Irish
Part of my plans in Europe was to learn some Irish. Back in Australia I did an audio course of eight half-hour lessons, which I reviewed again a fortnight ago, as well as doing some basic vocab and grammar preparation, so I could speak and understand a few key phrases. But to get serious I did a week-long course with Niamh in the Gaeltacht. The Gaeltacht broadly means Celtic-ness generally, or the area where Celtic language and culture is alive, though a more common usage these days is the areas where Irish is spoken as the primary language (this and some of the following information about Irish language policy was gleaned from The Celtic Languages, ed. Ball and Müller, 2nd edition, especially Chapter 12), so 'going to the Gaeltacht' means going to an area where Irish is spoken in everyday life. These areas are officially recognised, and even sign-posted, and have their own government department which aims to preserve and strengthen the language as well as to foster economic growth in the Gaeltacht areas.

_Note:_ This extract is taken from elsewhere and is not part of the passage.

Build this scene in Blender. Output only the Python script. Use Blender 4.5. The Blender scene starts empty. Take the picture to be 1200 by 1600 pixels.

Going to the Gaeltacht is something many Irish people have done as kids. Learning Irish is compulsory in Ireland, with lessons every day in the language, and to improve their skills, many kids are sent off to a Gaeltacht for a few weeks over summer to live with a local family and do intensive lessons; no English is allowed to be spoken for the entire period, a rule that is rigidly enforced, with kids sent packing if they speak a complete sentence in English. With this in mind, we'd expected something similar, so I was prepared to speak no English for the week; in practice there was, for better or worse, a lot of English spoken, both in the house we stayed at (by the other students who were staying there) and by my teacher in class. I did stay English-free for the second-last day of the course, but was completely wrecked by the end of the day, so I'm not sure it would have been possible at the beginner level! So it wasn't quite the level of Irish immersion that I'd expected, but I did make enough progress to understand the basics of the grammar and be able to have an extremely basic conversation.

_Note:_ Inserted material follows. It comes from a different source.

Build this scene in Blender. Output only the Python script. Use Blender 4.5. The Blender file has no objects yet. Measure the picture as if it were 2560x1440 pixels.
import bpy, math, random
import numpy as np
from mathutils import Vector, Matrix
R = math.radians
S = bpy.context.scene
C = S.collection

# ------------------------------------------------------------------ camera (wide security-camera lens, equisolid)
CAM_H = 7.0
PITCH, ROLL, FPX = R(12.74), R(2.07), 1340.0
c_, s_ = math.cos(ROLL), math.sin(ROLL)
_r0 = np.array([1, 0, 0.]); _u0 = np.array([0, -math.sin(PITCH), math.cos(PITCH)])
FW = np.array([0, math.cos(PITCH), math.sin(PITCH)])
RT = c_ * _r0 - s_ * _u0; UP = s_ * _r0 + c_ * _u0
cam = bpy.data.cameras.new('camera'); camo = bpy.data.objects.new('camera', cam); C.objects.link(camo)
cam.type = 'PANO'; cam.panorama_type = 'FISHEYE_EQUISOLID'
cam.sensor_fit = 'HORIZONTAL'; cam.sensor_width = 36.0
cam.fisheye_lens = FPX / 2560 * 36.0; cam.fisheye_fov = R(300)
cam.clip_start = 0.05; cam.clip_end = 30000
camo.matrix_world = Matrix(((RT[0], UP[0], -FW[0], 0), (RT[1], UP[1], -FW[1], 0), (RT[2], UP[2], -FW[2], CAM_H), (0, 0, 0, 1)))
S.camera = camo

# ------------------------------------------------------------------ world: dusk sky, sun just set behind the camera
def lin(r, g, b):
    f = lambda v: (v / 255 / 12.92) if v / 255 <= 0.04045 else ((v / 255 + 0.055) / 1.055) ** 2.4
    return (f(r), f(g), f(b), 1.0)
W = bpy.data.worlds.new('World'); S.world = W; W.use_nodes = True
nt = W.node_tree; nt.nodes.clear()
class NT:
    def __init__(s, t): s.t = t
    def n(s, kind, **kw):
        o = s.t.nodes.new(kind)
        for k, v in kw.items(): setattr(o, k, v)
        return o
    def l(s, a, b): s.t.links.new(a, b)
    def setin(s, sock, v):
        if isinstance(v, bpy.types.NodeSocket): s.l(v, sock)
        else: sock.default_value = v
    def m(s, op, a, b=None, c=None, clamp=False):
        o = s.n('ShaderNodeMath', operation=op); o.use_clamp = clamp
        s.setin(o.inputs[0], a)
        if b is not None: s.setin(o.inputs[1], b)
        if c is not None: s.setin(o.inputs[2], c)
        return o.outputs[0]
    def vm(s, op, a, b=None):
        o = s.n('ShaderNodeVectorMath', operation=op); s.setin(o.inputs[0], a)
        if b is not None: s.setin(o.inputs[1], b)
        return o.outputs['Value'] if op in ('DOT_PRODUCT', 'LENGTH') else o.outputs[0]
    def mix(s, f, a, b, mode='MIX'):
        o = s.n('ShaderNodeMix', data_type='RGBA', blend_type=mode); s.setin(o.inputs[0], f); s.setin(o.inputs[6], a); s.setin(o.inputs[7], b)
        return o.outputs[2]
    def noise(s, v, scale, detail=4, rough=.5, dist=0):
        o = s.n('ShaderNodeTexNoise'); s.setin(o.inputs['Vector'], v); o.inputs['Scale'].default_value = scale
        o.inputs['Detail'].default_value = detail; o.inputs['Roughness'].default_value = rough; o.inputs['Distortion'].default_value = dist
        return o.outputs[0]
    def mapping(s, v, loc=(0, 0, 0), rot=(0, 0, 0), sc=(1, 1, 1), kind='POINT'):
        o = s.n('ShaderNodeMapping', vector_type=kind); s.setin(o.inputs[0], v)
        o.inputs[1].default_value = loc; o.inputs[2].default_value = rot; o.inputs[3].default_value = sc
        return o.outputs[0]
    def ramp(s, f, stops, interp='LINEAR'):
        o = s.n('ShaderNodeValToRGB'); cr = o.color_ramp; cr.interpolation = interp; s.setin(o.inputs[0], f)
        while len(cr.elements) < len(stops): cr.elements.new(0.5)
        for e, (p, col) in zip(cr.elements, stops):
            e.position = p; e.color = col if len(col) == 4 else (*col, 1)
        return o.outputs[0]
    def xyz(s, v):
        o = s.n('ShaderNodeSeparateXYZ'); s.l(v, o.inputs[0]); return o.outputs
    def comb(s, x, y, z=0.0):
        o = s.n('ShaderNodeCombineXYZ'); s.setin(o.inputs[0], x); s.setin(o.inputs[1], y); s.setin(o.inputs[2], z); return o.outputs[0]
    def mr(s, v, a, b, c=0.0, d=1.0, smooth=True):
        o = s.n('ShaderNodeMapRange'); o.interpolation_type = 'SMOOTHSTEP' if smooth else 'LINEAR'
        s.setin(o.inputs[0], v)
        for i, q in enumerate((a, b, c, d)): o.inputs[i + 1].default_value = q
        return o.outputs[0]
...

Niamh, who had, like so many Irish people, told me she spoke poor Irish, but, as it turned out, she was able to converse freely. She tells me she makes lots of mistakes, but I was very impressed with her knowledge of the language!
The position of Irish is very complex. I'd expected people to more or less want to improve their Irish and have Irish return to being the language of the country, but attitudes are much more nuanced and contradictory than that. Firstly, the majority of people (probably over 90% of the population) are not Irish first-language speakers, so their knowledge of Irish comes through older relatives and, more importantly, schooling, where Irish was compulsory (and a pass needed in final exams to enter the National University, for instance). The large majority of people I've spoken to favour promoting the Irish language, whether for heritage reasons or to work towards restoring it as the first language of the nation, but everyone says it was taught terribly in school and consequently they have a love-hate relationship with the language. So many people passively support strengthening Irish, but relatively few actively use or improve their Irish, let alone pass it on to their kids. However, I'd expected that in the Gaeltacht people would be very proud of their language and actively use it, but I was surprised to see that even there English is gaining ground and Irish appears to have a lower status; many people raised in Irish, sometimes not even speaking English until school, won't speak it much or at all – this isn't to say it's like that in all the Gaeltachts (or na Ghaeltachtaí to be exact!) or to deny that there aren't many people passionately and actively using and promoting Irish, but it was a big surprise to see the amount of people seemingly indifferent or even negative to their own language. In fact it was a contrast to those people outside the Gaeltacht, especially in parts of Northern Ireland, who were actively trying to speak Irish (as mostly adult learners) in their own daily lives and who were as confused as me about why people who had this richness of language from birth were turning away from it.
I couldn't help but be reminded of the situation of Australian languages around Katherine – there the government, and broader society, are largely indifferent or hostile to Australian languages, such as Warlpiri or Kriol, whereas Ireland there's been consistent financial and ideological support for Irish on a vast scale, yet in both cases the languages are diminishing (here I'm talking about generalised attitudes, as the scale of the destruction of Australian languages is of many greater orders of magnitude). There is the same perplexing disparity between strong support for the language and people not speaking it to their children; it's obviously, amongst both language communities, a difficult subject to discuss, because it touches at people's core, but I did talk to a few (mostly adult learners) about it and their seems to be the same deep post-colonial mixture of explicit pride and implicit shame that results in people regarding the language as both desirable, yet in adequate. At least that's my pop-anthropological take on it – I'd welcome comments from more learned and informed readers!
Anyway, after a week of intensive learning I've made a resolution to do daily practice until I leave in October and hopefully by then I'll be chatting merrily away!